**Given task:** Look through the data for the string "Blender". Copy every line where it is found.

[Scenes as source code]
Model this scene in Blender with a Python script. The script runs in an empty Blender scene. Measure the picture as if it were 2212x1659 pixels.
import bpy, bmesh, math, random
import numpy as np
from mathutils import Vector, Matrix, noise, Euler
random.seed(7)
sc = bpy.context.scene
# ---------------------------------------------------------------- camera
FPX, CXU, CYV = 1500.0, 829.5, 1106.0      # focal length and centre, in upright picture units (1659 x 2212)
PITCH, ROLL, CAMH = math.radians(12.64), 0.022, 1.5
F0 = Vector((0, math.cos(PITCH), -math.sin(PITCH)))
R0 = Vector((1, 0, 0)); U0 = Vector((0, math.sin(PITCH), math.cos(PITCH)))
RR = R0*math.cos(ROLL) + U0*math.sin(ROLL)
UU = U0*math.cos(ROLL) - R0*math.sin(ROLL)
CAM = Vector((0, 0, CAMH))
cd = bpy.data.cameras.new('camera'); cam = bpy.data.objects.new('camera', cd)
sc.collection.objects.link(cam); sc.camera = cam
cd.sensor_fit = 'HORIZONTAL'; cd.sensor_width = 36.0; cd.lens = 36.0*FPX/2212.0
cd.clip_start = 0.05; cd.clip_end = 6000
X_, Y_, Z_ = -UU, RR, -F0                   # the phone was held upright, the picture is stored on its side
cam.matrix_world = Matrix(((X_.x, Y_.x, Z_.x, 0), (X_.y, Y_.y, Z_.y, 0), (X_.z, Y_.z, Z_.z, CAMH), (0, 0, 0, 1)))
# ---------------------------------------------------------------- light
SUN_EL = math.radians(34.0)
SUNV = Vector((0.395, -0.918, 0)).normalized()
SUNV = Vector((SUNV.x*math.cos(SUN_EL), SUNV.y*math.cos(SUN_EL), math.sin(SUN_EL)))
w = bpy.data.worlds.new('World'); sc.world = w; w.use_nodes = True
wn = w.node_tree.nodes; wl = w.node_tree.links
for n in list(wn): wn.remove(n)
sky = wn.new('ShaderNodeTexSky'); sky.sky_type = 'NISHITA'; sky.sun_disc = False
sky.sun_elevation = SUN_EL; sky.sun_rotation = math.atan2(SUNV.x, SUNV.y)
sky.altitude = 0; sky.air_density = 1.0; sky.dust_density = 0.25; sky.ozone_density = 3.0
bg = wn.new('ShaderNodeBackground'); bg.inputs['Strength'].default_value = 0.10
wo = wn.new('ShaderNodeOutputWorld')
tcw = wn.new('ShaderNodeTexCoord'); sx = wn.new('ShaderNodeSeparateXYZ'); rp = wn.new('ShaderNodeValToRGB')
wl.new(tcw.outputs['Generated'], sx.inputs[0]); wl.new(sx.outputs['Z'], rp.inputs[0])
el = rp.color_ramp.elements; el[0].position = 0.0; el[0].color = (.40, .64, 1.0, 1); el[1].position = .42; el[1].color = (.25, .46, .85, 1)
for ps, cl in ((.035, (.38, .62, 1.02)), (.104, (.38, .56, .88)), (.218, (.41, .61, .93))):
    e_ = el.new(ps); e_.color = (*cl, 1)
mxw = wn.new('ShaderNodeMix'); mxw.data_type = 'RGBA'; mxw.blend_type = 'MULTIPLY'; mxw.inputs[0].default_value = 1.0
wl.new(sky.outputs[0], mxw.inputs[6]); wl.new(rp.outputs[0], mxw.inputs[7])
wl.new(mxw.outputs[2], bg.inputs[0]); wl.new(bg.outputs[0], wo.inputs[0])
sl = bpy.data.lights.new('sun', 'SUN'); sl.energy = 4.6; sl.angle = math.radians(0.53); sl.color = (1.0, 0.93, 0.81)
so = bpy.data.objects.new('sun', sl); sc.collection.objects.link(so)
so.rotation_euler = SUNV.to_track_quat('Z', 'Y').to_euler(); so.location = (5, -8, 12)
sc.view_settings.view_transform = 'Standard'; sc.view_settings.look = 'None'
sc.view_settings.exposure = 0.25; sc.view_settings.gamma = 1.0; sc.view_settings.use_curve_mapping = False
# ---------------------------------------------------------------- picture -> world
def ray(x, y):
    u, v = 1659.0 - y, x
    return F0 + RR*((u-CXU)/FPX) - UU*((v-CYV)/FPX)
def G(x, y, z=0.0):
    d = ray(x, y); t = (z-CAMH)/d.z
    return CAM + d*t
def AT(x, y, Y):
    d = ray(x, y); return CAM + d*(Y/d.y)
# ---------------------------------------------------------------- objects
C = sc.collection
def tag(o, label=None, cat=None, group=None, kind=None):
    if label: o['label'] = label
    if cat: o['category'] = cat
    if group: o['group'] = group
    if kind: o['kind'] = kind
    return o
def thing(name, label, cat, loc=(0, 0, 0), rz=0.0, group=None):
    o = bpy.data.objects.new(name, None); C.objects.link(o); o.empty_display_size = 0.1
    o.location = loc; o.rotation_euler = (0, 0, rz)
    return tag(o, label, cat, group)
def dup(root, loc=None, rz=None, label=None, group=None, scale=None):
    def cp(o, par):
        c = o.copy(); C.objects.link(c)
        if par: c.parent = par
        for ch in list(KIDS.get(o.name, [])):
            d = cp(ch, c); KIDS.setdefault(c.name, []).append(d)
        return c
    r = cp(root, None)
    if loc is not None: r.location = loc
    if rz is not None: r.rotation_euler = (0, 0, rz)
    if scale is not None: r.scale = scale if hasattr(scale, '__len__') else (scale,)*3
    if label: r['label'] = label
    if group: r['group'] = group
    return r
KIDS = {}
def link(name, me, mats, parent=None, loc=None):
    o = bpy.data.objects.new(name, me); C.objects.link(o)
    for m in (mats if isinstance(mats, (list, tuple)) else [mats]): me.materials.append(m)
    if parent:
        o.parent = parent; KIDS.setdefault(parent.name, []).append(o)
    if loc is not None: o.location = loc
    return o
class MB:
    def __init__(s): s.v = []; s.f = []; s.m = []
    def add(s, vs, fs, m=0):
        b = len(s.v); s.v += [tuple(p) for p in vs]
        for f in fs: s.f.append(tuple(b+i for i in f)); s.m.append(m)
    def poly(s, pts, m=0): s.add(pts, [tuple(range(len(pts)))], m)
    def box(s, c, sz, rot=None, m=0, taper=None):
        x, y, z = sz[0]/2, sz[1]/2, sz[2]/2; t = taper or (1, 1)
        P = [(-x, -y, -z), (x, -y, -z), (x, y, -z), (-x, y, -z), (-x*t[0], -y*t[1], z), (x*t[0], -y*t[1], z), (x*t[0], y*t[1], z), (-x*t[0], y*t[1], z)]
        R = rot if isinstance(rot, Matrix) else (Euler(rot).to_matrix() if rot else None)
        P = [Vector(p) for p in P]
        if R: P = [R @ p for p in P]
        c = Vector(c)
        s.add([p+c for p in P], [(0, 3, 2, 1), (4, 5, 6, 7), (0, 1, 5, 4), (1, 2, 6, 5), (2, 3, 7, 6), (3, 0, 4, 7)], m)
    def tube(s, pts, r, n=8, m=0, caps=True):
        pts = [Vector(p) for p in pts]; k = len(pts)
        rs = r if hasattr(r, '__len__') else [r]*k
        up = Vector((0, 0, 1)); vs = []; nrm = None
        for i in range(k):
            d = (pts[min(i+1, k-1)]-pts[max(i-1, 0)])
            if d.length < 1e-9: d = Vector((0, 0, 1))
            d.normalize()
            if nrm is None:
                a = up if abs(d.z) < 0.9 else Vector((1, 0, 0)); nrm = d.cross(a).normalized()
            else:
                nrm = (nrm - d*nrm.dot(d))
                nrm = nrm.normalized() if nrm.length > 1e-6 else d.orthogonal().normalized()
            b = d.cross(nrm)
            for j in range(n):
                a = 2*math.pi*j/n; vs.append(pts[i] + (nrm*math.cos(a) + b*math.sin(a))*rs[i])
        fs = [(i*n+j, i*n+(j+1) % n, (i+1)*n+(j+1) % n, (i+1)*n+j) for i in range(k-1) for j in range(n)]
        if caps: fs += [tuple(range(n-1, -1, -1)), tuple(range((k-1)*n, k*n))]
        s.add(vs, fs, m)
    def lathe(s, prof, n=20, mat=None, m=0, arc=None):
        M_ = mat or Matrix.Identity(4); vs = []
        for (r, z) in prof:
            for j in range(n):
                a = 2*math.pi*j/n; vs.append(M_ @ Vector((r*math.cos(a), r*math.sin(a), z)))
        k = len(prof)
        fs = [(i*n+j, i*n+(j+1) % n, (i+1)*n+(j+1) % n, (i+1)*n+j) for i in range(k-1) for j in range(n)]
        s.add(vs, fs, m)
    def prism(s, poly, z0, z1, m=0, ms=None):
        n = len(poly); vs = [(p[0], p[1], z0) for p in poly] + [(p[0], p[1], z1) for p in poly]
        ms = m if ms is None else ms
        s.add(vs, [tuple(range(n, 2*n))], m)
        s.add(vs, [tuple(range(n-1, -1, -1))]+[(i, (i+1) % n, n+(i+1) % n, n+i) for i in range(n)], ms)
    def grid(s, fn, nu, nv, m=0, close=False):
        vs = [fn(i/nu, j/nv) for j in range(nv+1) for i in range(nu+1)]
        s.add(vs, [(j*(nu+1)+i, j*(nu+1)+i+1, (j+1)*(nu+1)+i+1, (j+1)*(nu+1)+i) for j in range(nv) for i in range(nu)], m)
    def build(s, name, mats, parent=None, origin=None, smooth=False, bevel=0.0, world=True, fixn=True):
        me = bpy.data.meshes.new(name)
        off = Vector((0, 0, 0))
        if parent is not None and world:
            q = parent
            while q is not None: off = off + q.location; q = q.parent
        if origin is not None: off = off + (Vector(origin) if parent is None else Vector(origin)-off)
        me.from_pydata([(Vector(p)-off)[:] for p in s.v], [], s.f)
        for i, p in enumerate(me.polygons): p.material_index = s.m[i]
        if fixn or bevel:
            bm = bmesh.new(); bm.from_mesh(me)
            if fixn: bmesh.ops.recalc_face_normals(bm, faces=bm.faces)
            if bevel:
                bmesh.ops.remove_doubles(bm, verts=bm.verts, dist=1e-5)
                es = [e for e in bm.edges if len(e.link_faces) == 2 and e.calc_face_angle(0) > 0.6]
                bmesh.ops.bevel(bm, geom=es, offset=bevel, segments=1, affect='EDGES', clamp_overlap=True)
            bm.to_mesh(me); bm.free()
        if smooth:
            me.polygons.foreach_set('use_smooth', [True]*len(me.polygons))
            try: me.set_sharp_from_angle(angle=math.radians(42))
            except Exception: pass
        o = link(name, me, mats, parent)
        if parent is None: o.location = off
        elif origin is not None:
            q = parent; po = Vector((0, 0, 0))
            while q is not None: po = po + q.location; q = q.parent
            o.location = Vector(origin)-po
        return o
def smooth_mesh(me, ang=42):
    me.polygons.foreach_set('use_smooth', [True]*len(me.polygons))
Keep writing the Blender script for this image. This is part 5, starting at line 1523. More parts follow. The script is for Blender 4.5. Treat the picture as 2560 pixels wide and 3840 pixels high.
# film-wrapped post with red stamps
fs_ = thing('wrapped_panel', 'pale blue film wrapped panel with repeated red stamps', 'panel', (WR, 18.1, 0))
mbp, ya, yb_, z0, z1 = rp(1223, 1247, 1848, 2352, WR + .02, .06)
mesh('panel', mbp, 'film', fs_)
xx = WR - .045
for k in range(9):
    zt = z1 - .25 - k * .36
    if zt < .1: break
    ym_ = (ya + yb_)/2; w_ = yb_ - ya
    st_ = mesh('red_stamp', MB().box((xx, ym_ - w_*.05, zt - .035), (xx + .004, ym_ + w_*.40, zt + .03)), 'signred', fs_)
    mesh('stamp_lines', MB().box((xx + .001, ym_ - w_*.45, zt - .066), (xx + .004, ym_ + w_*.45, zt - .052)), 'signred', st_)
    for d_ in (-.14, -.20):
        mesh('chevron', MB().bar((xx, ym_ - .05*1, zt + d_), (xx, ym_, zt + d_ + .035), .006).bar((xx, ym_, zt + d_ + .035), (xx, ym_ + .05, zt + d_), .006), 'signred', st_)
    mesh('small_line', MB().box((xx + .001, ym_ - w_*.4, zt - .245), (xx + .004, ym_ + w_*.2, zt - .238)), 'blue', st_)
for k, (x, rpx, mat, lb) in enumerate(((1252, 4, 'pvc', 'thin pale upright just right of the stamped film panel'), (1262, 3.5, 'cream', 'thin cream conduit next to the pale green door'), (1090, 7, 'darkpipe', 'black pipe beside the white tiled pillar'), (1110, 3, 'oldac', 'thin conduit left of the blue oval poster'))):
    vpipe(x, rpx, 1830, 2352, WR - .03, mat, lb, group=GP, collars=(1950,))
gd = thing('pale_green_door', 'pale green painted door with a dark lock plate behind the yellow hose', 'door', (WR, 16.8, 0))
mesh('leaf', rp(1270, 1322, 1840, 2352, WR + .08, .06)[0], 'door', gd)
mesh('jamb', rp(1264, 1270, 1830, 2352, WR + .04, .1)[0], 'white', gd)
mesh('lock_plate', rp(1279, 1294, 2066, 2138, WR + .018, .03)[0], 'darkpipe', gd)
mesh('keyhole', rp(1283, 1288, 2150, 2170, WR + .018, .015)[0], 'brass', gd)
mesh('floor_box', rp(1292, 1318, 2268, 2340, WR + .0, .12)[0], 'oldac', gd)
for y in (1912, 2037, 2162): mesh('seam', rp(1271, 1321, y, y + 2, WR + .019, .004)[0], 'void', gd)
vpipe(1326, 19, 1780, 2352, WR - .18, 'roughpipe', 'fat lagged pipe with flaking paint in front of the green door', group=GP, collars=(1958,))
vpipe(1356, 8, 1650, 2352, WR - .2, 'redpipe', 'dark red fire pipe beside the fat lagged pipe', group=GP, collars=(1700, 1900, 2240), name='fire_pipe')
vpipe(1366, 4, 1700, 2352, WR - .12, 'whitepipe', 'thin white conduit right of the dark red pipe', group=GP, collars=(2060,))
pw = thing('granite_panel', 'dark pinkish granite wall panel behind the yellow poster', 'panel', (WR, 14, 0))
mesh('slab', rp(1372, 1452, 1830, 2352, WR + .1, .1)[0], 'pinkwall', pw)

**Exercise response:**
Model this scene in Blender with a Python script. The script runs in an empty Blender scene. Measure the picture as if it were 2212x1659 pixels.
Keep writing the Blender script for this image. This is part 5, starting at line 1523. More parts follow. The script is for Blender 4.5. Treat the picture as 2560 pixels wide and 3840 pixels high.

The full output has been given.